Kann man so sagen. Allerdings war das mit den Konzerten natürlich nur ein Nebenjob. Ich war ansonsten Produktionsdramaturg, aber auch Öffentlichkeitsdramaturg. Es war eine kolossale Selbstausbeutung. Familien- oder Privatleben konnte man vergessen. Allerdings war das auch mit einer großen Freiheit verbunden. Castorf war „der Fürst“, aber jeder machte, was er wollte. Es war eine Mischung aus Monarchie und Anarchie. Als Gesellschaftsmodell würde ich das nicht empfehlen wollen, aber in der Kunst ist das wunderbar.
Der Monarch sei müde geworden, hieß es in den vergangenen Jahren oft.
Ich finde, dass man Castorf überhaupt nicht entlassen kann. Erst wenn er selber gehen will, kann ein Nachfolger eine Chance haben, sonst bekommt der an der Volksbühne nie einen Fuß auf den Boden. Dann bräche der ganze Laden zusammen, auch wenn der Nachfolger noch so toll wäre.
Lässt sich dieses Festhalten künstlerisch noch begründen?
Es gab ganz normale Abnutzungs- und Erschöpfungserscheinungen. Ich finde aber, in den letzten Jahren hat man sich am eigenen Schopf aus dem Sumpf gezogen. Castorf hat das Theater wieder als Teil seines Lebens akzeptiert, und er reflektiert auf der Bühne seine Geschichte und die Weltgeschichte gleichermaßen.

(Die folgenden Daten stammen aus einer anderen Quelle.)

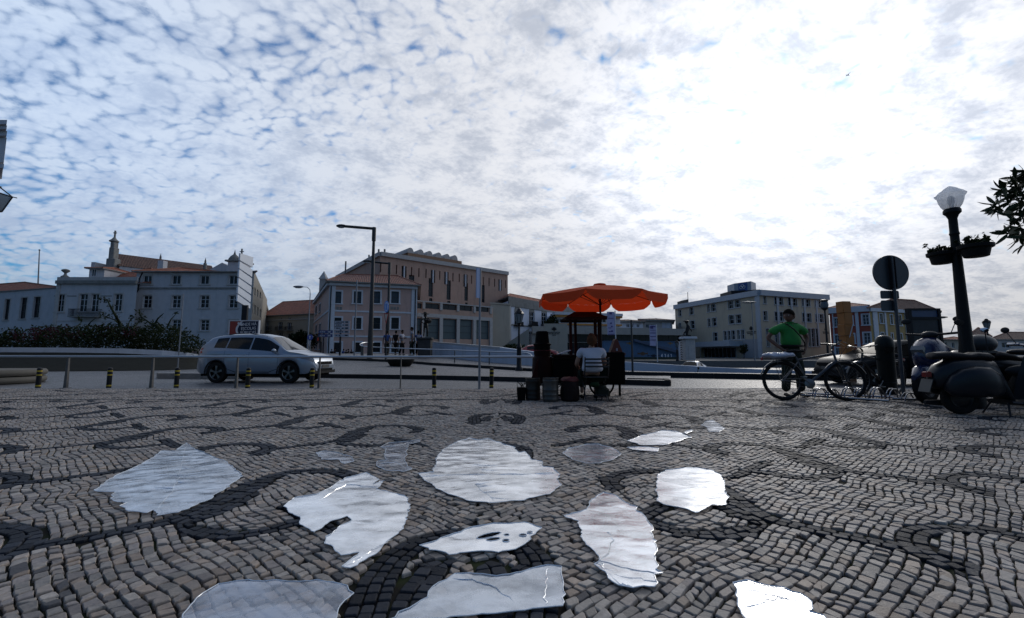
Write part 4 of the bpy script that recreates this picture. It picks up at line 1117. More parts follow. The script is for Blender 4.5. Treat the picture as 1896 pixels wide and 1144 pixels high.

Seine letzten Inszenierungen, die ich dort gesehen habe, waren allesamt hervorragend, lakonisch, weise, cool, angemessen. Und mit René Pollesch, Christoph Marthaler und Herbert Fritsch sind dort immer noch einige der wichtigsten und heterogensten Künstler versammelt, die es gibt.
Trotzdem: So wie früher wird es nie mehr werden, oder?
Das wäre eine unangemessene Intention. Man steigt nicht zweimal in denselben Fluß. Damals sah es manchmal so aus, als würde ganz Berlin eine Volksbühne werden – Kunst als Auslöser des gesellschaftlichen Wandels. Unter dem jungen Klaus Wowereit und der PDS hat man so etwas vielleicht wirklich geglaubt: Arm aber sexy, mit einem Primat der künstlerischen und subversiven Praxis als Speerspitze auch der wirtschaftlichen Entwicklung, Das wäre eine Perspektive gewesen. Aber diese Chance hat Berlin wohl verpasst. Ist ja auch utopisch. Vielleicht hätte man dazu noch die Mauer wieder aufbauen müssen, anstatt sie wie neulich nur als „Lichtgrenze“ zu markieren. Mindestens drei Meter breit, als Denkmal, auf dem man Prozessionen hätte veranstalten können. Und an einigen Stellen hätte man durchfahren können. Die Mauer als Symbol der Verbindung und Durchlässigkeit.